• **Work to complete**
Would you quote the material below in full and unchanged?

• **Recorded information**

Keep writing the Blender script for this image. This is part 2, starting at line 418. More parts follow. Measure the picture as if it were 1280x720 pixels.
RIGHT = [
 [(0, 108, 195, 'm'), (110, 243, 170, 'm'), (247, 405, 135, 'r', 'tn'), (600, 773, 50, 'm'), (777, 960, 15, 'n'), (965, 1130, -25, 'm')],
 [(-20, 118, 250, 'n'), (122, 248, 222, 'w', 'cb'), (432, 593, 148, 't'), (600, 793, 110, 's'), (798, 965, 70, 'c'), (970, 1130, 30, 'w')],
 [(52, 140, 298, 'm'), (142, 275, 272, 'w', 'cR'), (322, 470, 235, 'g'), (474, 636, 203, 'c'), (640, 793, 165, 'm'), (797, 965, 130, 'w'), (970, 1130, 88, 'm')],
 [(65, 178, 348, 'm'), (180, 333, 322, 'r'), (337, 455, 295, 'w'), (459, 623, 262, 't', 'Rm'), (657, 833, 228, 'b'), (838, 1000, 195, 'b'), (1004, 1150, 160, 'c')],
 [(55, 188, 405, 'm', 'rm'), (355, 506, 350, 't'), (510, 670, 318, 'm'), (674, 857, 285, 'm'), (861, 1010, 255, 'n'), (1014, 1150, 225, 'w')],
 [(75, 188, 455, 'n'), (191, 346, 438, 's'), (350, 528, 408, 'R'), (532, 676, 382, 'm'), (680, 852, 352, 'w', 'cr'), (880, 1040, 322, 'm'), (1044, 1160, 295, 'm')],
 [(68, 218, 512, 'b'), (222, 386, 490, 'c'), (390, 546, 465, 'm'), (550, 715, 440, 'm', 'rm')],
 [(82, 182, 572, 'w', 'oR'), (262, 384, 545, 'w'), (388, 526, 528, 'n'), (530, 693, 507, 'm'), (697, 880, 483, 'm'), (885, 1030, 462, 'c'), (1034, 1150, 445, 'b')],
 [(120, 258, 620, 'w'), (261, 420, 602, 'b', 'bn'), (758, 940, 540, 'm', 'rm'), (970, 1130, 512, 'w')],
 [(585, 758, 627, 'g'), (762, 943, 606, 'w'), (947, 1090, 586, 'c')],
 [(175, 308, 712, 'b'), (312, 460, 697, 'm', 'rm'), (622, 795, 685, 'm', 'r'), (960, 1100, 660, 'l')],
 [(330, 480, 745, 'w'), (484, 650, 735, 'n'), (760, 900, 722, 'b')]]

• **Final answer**
Keep writing the Blender script for this image. This is part 2, starting at line 418. More parts follow. Measure the picture as if it were 1280x720 pixels.
RIGHT = [
 [(0, 108, 195, 'm'), (110, 243, 170, 'm'), (247, 405, 135, 'r', 'tn'), (600, 773, 50, 'm'), (777, 960, 15, 'n'), (965, 1130, -25, 'm')],
 [(-20, 118, 250, 'n'), (122, 248, 222, 'w', 'cb'), (432, 593, 148, 't'), (600, 793, 110, 's'), (798, 965, 70, 'c'), (970, 1130, 30, 'w')],
 [(52, 140, 298, 'm'), (142, 275, 272, 'w', 'cR'), (322, 470, 235, 'g'), (474, 636, 203, 'c'), (640, 793, 165, 'm'), (797, 965, 130, 'w'), (970, 1130, 88, 'm')],
 [(65, 178, 348, 'm'), (180, 333, 322, 'r'), (337, 455, 295, 'w'), (459, 623, 262, 't', 'Rm'), (657, 833, 228, 'b'), (838, 1000, 195, 'b'), (1004, 1150, 160, 'c')],
 [(55, 188, 405, 'm', 'rm'), (355, 506, 350, 't'), (510, 670, 318, 'm'), (674, 857, 285, 'm'), (861, 1010, 255, 'n'), (1014, 1150, 225, 'w')],
 [(75, 188, 455, 'n'), (191, 346, 438, 's'), (350, 528, 408, 'R'), (532, 676, 382, 'm'), (680, 852, 352, 'w', 'cr'), (880, 1040, 322, 'm'), (1044, 1160, 295, 'm')],
 [(68, 218, 512, 'b'), (222, 386, 490, 'c'), (390, 546, 465, 'm'), (550, 715, 440, 'm', 'rm')],
 [(82, 182, 572, 'w', 'oR'), (262, 384, 545, 'w'), (388, 526, 528, 'n'), (530, 693, 507, 'm'), (697, 880, 483, 'm'), (885, 1030, 462, 'c'), (1034, 1150, 445, 'b')],
 [(120, 258, 620, 'w'), (261, 420, 602, 'b', 'bn'), (758, 940, 540, 'm', 'rm'), (970, 1130, 512, 'w')],
 [(585, 758, 627, 'g'), (762, 943, 606, 'w'), (947, 1090, 586, 'c')],
 [(175, 308, 712, 'b'), (312, 460, 697, 'm', 'rm'), (622, 795, 685, 'm', 'r'), (960, 1100, 660, 'l')],
 [(330, 480, 745, 'w'), (484, 650, 735, 'n'), (760, 900, 722, 'b')]]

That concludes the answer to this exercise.